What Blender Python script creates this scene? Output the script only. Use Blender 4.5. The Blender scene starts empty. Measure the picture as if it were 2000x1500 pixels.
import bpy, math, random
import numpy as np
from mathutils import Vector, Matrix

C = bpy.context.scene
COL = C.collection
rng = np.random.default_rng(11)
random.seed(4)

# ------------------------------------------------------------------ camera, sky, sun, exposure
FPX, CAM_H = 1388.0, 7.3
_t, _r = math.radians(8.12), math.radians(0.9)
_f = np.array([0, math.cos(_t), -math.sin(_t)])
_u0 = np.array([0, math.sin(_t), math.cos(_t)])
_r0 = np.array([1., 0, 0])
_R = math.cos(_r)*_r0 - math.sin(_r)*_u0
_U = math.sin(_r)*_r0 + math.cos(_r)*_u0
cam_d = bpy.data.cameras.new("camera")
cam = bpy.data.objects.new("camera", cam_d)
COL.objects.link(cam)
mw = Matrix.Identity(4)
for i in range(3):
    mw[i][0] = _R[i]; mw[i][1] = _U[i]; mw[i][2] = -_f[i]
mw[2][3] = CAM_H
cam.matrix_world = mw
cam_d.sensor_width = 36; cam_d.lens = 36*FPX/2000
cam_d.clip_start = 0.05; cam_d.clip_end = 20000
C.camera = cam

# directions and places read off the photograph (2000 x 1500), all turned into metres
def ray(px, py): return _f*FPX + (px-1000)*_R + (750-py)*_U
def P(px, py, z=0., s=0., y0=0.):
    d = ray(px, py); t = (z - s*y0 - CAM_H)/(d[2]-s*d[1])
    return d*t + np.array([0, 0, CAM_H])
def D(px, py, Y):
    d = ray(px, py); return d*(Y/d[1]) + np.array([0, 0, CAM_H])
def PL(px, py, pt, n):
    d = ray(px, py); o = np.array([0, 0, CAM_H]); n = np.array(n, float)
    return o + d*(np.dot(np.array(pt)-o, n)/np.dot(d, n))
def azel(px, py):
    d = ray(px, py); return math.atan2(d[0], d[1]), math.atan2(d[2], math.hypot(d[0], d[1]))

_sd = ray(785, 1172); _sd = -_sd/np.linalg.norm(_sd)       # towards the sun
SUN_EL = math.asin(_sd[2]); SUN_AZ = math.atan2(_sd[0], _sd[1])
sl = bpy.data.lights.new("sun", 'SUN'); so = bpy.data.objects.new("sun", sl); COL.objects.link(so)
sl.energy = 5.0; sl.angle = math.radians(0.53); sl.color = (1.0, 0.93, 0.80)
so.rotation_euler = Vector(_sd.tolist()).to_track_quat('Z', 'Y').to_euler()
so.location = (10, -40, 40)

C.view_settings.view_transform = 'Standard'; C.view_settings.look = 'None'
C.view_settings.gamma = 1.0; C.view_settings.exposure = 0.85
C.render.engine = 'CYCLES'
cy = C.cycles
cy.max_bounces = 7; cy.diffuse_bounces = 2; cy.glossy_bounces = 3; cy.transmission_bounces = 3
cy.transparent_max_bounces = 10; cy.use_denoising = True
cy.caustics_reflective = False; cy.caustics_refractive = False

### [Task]
Isolate each line of the listing above that includes "scene". Copy it.

### [Answer to this task]
What Blender Python script creates this scene? Output the script only. Use Blender 4.5. The Blender scene starts empty. Measure the picture as if it were 2000x1500 pixels.
C = bpy.context.scene